Would you want someone to punch you in the face? No? And do most people agree on that? Cool. Morals are being formed. How about robbing each other? Would you want people to steal your belongings? No? More morals being formed. In fact, it's not even the act of agreeing on these things that establishes morals. The morality is innate and often pretty easy to decipher if you just point the finger at how you'd want to be treated.

But yes, it does indeed get complicated, and there can never be 100% agreement with everybody, but we're not given the luxury of just giving up at that point, picking out a book from history and going with that version. It's not black and white. It's massive amounts of grey area that we alone have to figure out and do the best we can. And there will be times when the right answer isn't obvious. Again, it'd be fantastic to get ourselves off the hook and leave it up to some book we declared "God's Word," but then you find yourself making ugly, illogical excuses for slavery. And that's really fucked up.

One of the reasons I emphasized the importance of acknowledging injustices out loud is because I knew you were going to do the exact opposite in regards to slavery. And you were doing it on account of the god you worship. It's a perfect example of god having nothing to do with helping us in our quest for morals, but actually sabotaging us. I am stunned by your explanation of why slavery isn't amoral, and I blame the misinformation you were fed that it's not your responsibility. I mean, it's an easy puzzle for anyone outside that pledge to the bible to figure out. Slavery is wrong. People shouldn't be able to own other people even if they're poor, weaker, different religions, whatever. However, give the decision to someone who's opted out of the responsibility and you've got the first steps set to establish slavery right back into reality. This is precisely what you've done here, and you need to be made aware of it. An entire society believing what you just stated is a fast paced strut towards bringing slavery back into the books. This is exactly how different forms of oppression occur in nations around the world and throughout history.
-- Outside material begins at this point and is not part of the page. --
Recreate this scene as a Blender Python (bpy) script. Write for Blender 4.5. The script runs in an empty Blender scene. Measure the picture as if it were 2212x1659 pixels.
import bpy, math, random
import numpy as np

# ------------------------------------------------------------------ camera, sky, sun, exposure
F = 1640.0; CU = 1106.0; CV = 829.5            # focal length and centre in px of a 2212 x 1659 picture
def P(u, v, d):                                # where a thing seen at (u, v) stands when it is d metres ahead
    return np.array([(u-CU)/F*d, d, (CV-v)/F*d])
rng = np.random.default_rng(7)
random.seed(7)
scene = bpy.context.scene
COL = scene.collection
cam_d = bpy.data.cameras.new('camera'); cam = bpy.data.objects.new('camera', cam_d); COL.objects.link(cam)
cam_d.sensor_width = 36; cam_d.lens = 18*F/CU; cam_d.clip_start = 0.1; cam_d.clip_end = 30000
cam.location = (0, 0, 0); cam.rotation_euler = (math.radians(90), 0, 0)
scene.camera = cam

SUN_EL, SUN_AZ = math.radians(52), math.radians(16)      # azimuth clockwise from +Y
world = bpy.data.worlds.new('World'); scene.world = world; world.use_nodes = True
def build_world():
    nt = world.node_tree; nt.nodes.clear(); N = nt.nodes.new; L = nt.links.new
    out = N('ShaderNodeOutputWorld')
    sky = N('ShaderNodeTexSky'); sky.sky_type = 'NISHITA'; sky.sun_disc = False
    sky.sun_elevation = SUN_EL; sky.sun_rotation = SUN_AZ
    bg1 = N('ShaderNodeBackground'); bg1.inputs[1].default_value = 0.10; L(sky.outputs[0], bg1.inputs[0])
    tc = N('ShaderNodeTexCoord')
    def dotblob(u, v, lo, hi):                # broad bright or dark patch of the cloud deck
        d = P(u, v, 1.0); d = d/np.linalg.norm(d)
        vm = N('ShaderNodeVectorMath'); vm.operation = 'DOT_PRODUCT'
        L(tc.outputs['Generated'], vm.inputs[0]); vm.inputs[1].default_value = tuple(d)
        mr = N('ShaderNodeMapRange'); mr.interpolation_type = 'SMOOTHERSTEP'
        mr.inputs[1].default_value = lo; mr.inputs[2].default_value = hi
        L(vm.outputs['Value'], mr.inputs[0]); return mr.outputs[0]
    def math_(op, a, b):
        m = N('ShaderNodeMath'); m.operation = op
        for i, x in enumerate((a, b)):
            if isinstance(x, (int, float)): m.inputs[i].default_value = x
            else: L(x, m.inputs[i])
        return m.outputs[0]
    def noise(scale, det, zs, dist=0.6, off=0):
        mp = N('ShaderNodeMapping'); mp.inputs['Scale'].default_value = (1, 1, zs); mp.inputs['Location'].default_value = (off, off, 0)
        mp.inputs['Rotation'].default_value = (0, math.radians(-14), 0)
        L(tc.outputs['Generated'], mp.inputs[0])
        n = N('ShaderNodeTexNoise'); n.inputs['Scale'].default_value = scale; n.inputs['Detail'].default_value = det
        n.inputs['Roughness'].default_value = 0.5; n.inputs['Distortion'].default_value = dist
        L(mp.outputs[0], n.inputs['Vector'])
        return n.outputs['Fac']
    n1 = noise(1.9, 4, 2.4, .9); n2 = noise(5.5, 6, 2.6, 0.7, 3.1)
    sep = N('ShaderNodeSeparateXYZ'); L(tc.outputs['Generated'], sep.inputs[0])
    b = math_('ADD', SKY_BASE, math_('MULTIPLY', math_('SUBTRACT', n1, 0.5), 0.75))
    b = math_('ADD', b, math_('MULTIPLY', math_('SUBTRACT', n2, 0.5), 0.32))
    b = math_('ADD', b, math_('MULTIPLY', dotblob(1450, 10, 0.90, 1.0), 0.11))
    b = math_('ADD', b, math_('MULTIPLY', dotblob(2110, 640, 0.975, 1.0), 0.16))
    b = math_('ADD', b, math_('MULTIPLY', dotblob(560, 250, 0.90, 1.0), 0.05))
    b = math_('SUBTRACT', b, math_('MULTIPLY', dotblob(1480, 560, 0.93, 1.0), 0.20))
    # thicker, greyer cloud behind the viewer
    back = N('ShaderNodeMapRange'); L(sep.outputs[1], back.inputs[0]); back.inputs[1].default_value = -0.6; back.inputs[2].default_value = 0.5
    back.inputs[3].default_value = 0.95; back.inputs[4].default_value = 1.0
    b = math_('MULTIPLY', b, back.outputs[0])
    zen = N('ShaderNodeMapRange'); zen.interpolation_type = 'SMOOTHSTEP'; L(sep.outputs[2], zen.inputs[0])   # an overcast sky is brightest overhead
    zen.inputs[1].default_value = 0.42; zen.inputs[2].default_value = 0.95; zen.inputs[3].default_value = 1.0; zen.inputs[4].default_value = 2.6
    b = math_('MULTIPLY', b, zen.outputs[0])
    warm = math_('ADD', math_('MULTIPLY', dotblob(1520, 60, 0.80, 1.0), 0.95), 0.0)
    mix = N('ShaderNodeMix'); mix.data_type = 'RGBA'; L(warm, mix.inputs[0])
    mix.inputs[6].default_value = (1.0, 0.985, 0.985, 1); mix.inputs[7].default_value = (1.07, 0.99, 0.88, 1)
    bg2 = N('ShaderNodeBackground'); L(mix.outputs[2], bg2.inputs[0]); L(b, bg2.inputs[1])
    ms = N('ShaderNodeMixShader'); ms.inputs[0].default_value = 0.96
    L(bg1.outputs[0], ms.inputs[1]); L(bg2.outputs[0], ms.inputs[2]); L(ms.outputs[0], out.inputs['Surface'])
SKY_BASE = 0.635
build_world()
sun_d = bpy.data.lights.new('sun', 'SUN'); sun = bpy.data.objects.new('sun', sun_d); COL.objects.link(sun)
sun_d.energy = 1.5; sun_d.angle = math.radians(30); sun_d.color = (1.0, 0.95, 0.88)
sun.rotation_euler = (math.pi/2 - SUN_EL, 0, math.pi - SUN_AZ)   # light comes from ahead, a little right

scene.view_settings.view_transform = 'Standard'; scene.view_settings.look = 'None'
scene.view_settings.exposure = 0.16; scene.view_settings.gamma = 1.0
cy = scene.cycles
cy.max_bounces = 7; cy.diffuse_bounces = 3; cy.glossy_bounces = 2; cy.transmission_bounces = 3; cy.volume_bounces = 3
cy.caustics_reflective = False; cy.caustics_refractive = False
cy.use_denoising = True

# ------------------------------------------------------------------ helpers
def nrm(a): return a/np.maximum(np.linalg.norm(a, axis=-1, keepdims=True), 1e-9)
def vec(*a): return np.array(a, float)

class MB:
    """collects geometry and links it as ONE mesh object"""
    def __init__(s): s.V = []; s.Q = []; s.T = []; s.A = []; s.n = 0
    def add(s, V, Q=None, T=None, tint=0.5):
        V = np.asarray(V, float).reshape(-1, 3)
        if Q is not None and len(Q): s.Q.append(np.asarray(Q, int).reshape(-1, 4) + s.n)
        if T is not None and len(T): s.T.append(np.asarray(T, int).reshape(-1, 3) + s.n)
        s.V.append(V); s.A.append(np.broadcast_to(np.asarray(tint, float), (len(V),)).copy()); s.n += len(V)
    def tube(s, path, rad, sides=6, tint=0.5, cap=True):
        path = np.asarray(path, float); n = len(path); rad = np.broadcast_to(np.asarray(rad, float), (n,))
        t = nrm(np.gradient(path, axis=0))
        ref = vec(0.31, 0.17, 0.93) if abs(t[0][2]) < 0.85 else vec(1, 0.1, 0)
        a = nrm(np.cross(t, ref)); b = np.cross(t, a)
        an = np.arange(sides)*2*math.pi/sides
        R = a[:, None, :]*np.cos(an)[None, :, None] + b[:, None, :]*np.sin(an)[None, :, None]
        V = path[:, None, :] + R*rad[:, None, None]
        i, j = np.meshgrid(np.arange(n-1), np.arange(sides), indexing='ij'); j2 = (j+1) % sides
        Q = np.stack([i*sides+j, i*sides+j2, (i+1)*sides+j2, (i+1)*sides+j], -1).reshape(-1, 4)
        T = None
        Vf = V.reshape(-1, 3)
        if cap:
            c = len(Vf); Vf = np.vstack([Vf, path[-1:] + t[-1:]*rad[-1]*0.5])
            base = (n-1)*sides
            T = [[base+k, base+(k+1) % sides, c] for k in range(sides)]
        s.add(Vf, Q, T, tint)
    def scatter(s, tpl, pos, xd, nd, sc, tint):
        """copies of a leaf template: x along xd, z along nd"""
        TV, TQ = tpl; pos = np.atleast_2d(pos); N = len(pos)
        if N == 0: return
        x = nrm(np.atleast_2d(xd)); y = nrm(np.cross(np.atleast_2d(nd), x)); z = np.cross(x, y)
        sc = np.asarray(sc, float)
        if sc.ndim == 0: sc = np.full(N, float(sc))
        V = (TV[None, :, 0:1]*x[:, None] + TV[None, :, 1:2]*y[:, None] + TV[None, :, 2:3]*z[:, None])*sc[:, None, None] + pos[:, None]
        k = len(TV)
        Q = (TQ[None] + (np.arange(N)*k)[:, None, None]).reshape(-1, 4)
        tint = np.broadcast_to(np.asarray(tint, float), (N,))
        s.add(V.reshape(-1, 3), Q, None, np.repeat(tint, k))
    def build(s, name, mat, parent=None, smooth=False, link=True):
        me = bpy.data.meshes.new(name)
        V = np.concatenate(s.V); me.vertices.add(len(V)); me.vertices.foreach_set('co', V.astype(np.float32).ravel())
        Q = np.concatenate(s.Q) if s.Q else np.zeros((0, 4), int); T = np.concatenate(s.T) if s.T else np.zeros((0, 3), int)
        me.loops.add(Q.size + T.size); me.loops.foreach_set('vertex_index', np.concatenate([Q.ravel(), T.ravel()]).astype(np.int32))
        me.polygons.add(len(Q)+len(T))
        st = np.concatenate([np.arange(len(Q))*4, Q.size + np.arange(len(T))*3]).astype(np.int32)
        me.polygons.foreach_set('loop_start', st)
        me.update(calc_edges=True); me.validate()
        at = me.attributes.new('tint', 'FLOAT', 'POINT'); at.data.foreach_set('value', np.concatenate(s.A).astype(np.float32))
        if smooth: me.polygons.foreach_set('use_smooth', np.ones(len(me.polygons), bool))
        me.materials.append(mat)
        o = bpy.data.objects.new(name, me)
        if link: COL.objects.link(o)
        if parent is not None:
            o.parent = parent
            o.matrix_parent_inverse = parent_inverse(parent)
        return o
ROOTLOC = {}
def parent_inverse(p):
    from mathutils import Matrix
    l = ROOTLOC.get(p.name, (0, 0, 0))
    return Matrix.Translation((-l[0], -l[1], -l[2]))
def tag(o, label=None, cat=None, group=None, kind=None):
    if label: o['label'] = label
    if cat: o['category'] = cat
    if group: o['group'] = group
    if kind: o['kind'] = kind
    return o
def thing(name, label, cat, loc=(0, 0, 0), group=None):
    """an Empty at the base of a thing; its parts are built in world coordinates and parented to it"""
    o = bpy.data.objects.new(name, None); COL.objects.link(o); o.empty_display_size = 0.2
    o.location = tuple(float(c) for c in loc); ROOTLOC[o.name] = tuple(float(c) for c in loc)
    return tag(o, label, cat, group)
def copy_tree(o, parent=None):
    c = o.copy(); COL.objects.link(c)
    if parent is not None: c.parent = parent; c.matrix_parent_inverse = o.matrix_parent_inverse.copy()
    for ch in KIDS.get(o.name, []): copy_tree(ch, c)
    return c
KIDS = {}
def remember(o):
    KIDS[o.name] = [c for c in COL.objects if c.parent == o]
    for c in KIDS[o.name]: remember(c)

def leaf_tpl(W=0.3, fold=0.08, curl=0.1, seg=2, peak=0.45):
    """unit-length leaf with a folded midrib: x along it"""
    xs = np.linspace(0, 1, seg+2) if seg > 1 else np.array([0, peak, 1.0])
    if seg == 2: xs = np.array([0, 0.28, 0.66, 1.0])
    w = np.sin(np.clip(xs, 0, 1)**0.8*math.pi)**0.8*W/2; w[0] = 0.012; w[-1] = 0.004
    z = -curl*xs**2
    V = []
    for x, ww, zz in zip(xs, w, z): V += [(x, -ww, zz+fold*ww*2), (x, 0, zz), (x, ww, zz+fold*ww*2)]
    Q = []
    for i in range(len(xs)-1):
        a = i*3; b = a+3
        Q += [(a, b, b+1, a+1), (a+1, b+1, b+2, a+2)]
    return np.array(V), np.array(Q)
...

This is one of MANY reasons free speech is so important, and my dressup Jesus game morally sound. It's mocking a destructive belief. A belief that if left uncriticized would not hesitate to limit freedoms once again. Singling out groups it's okay to oppress because "God" okayed it.
Mocking destructive beliefs is one glorious, effective way towards destroying them. It's been said that mockery is partially owed for pushing the KKK out to the fringes of society. And I know for myself it was mockery that changed my beliefs as well. You, Wynn, could probably even think of a moment in your own life when mockery of some stupid thing you thought or did helped change you for the better. It's an effective, non violent defense against destructive belief systems. And standing up to poisonous belief systems is essential to maintaining civilization.

I'm curious. Did you find yourself cringing at the notion of having to defend slavery? I mean, saying slaves weren't treated as less than human while your god vividly describes how severely one is permitted to beat their slave. (Exo 21:20) Here the slave owner is allowed by the Word Of God to thrash their slave so hard he or she cannot get back up for a day or two. Do you consider this "slaves not being treated as less than human?" Really? Do you think me mocking your stance on this is a strike for or against morality? How about this. What if I could show you scripture that required you to somehow defend killing children? (Lev. 20:9, Deut. 21:19-21, Mark 7:10 & Matt. 15:4). Do you think mockery of that would be crossing a line because it hurt your feelings?

The notion of all these things are declared immoral by simple implement of The Golden Rule. If it were your children, should they be stoned to death for cursing you? Should you be put into a job you cannot quit where you're beaten with a rod until you cannot stand up? If your daughter is raped should she be forced to marry her rapist? According to your god the answer is yes to all three. You can argue your moral guidebook until your blue in the face, but the more you do the more you'll only convince me it was only written by uncivilized men.

Yes, Normal Bob is just an alias. It's all pretty much common knowledge since the Times article.